Move up a further tax band threshold and the driver of a Lexus CT200 Hybrid (87g/km) will see the tax charged moving from the 11 per cent bracket to the 19 per cent bracket over the next five years. That eight percentage point rise for the Lexus driver is identical to the rise for the employee at the wheel of a Ford Fiesta 1.0 Zetec (99g/km) and for other drivers choosing cars with higher emissions.

Tax winners
However, because the Government has chosen to abolish the diesel tax surcharge in 2016/17 the tax “winners” will be employees at the wheel of diesel models. For example an employee choosing a Peugeot 208 1.6 e-HDi (95g/km) will see their tax charge rising from 15 per cent to 20 per cent over the next five years having actually reduced in 2016/17 compared with 2015/16.
    
Simultaneously, while employees will see their company car benefit-in-kind tax bills rise employers will incur increases in Class 1A National Insurance contributions, which are due on benefits-in-kind.
    
Although there has been much focus on the increased taxation of company cars, especially zero and ultra low emission vehicles, it remains ACFO’s belief that company cars continue to offer value to employees and employers alike.
    
Not only that, but there remains significant concern among employers across the public, private and voluntary sectors in respect of employees driving their own cars on business from a occupational road risk management perspective. It should be remembered that it is easier to manage a company car from a work-related road risk perspective than a privately-owned car and, in most cases, those vehicles will be more environmentally‑friendly because they are newer.
    
Managing employees’ privately-owned cars can be administratively time‑consuming for managers with checks on vehicle documents including insurance, services and MoTs having to be routinely undertaken.

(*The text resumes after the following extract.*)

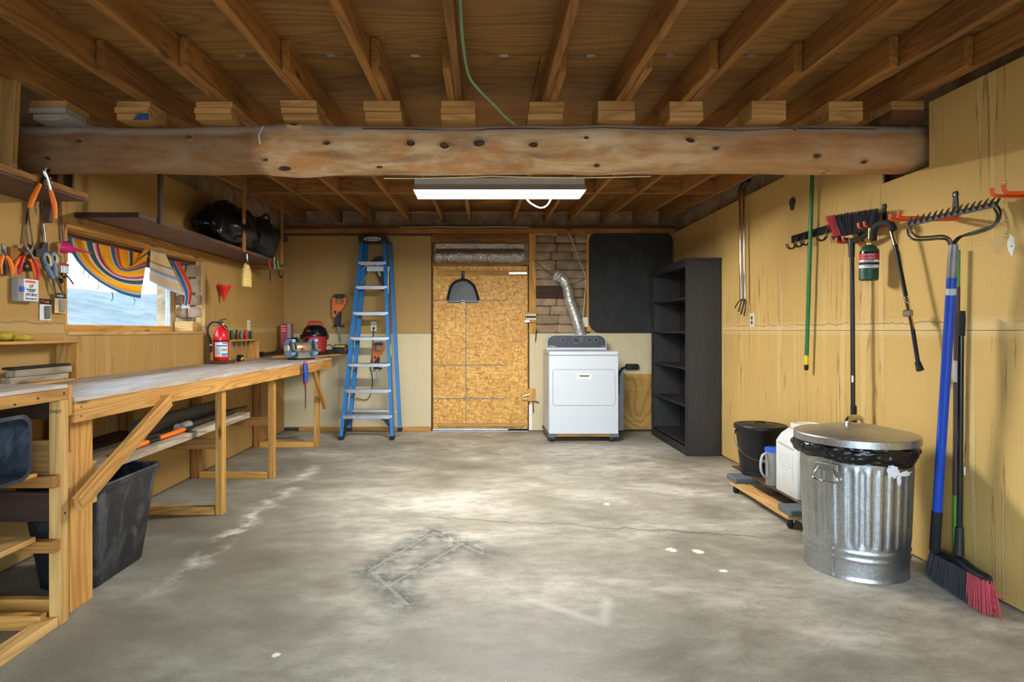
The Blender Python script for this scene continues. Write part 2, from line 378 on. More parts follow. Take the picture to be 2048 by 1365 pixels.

Today, an employee paying basic rate tax choosing a Ford Fiesta 1.0 Zetec three-door (99g/km) will pay £249.58 in benefit‑in‑kind tax (11 per cent) rising to £508.82 in 2018/19 (19 per cent).
    
In the five years 2014/15 to 2018/19 that employee’s total company car tax bill will be £2,008.50. It is impossible for that same employee to buy, maintain and insure the same car at a similar cost. Therefore, while ACFO acknowledges that benefit-in-kind tax rates will rise over the next five years, employees choosing low emission vehicles will pay a lower rate of benefit‑in-kind tax than previously envisaged due to the Chancellor delaying the reduction in differentials between the three lowest CO2 tax thresholds for longer.